In merito a ciò, si è pensato, quindi, di realizzare campagne contro questi terribili atti di violenza commessi da parte del genere maschile cercando, non di denunciare l’atto come qualcosa di orribile e sbagliato, ma facendo ricadere la colpa sulle vittime di queste vicende.
Il messaggio della campagna, infatti, è il seguente “Non si possono fermare, ma è possibile proteggersi” ed esorta le donne a coprirsi per proteggersi ed evitare così le molestie da parte degli uomini.
Tale dichiarazione è ancor più rafforzata dalle immagini utilizzate, che raffigurano due lecca-lecca: uno coperto e “al sicuro” e l’altro scoperto e “attaccato” dalle mosche.
La campagna “LOLLIPOP” viene diffusa tramite e-mail con mittente sconosciuto.
Anche questa campagna è molto simile alla precedente. Diffusa via e-mail, ma anche su cartelloni pubblicitari, mostra due caramelle analoghe ai lecca-lecca precedentemente analizzati. Tuttavia, qui il riferimento è ancora più esplicito in quanto si mostra, sul retro della caramella “coperta”, l’immagine di una donna velata e, sul retro della caramella scartata e attaccata dalle mosche, due donne con capelli sciolti e un tipo di abbigliamento qui concepito come immorale. Inoltre, il messaggio che si manda è il seguente “O indossi un velo per proteggerti dagli sguardi o vieni molestata”.
Queste campagne, indipendentemente dal tipo di messaggio che vogliono inviare (a mio avviso nemmeno commentabile), non hanno tenuto conto di un altro importantissimo dato ossia che la maggior parte delle donne che sono state molestate erano velate. E ciò la dice lunga su come queste imposizioni nascano, in realtà, soltanto da una forma di dittatura patriarcale e maschilista e niente più.
Ma vediamo ora alcuni esempi di campagne nate a favore dei diritti delle donne, in merito all’utilizzo del burqa.
In Francia, l’11 ottobre del 2010 è uscita una legge che vieta di indossare questo tipo di “capo d’abbigliamento” e nello specifico di nascondere il proprio volto quando si è in pubblico.
Questa legge è entrata in vigore effettivamente l’11 aprile c.a. e a tal proposito è stata realizzata questa campagna che riporta il seguente messaggio: “La Repubblica si vive a viso scoperto.
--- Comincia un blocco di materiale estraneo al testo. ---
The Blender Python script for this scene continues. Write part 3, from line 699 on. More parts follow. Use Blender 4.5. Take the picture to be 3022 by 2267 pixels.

In tutti i luoghi pubblici: per le strade, nei mezzi di trasporto, nei negozi e nei centri commerciali, nelle scuole, negli uffici postali, negli ospedali, nei tribunali, negli uffici amministrativi… Nessuna persona, in pubblico, può indossare abiti progettati per nascondere il proprio volto”.
Anche in Italia ci si è mossi da poco riguardo a questo argomento. Nello specifico, il Comune di Sassuolo ha attivato la campagna “A viso scoperto”, nata agli inizi dell’aprile del c.a. con l’obiettivo di cercare di promuovere una legge che imponga il divieto del burqa in tutta la nostra nazione.
Anche il leader del Partito della Libertà olandese, Geert Wilders, ha cercato di vietare il burqa nel suo Paese. In una sua intervista egli asserisce che “indossare il burqa è il segnale di una cultura arretrata che reprime le donne e le considera inferiori agli uomini”. Ed è proprio per questo motivo che ne propose il divieto assoluto.
Riporto inoltre la campagna realizzata dall’International Society for Human Rights (ISHR) in cui si legge il seguente messaggio “Fermiamo l’oppressione delle donne nel mondo islamico”. L’immagine che viene scelta è quella di due occhi dietro una grata, paragonando il burqa ad una prigione. Peccato solo che manchino dei dati che ci informino sulla situazione attuale e su come poter agire per evitare questo tipo di violenze.
Infine vorrei citare due esempi di come due importanti riviste, quali P-Magazine e MarieClaire, scelgano di affrontare questa problematica. Il primo, infatti, decise di distribuire i vari numeri in uscita all’interno di un sacchetto nero (di cui offrì 100.000 copie) con una fessura centrale in corrispondenza degli occhi della modella in copertina, mentre il secondo scelse di farlo, in maniera analoga, creando una sorta di “maschera” alla prima pagina.